The film has issues, of course. The finale launches the film backwards into a pitch-black Zack Snyder-style CGI-fest with maximum destruction for our viewing pleasure… This is a shame given how progressive the film is up to that point.

And briefly touching on technical points, the fight styles and effects in the DC movies so far are not a patch on Marvel’s work. Similarly, Marvel’s choice of cinematographers is a notch (or more) above DC’s. Those trends continue with Wonder Woman.

There’s an element of tokenism to Trevor’s Scooby Gang: are they there simply to highlight to Diana man’s inhumanity to man and woman alike? Upon reflection and further viewings, Ewen Bremner’s PTSD-sufferer probably gets the best of the bad hands dealt here.
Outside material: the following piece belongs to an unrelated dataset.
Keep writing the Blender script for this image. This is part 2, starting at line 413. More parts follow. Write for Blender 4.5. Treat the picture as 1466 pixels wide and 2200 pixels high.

The bad guys are just too typically lazily drawn and there’s no getting away from the fact that great performers like Danny Huston and Elena Anaya are wasted here. Similarly, there’s little for Connie Nielsen and Robin Wright to do as Diana’s mother and aunt respectively.

And as intelligent as some of the material and the approach to it is, WW does not confront and debate the gender war with the same depth and analysis as Marvel’s/Netflix’s Jessica Jones (perhaps because, in pure narrative terms, Diana is at war with war whereas JJ is at war with the patriarchy).

Those caveats aside, I thoroughly enjoyed the film. It sets a high bar for the Captain Marvel movie (and the Black Widow solo outing should it ever emerge) and should comfortably pull in more than $600m worldwide – frankly it should do $700m-plus but that hinges on how good its domestic legs are and how the rest of the world takes to a character it barely knows.

Wonder Woman is a standard around which those who rightly demand Hollywood should produce more diverse output from more diverse creatives must rally (and in significant number). Nevertheless, the film represents victory in just one battle of a much longer and larger campaign.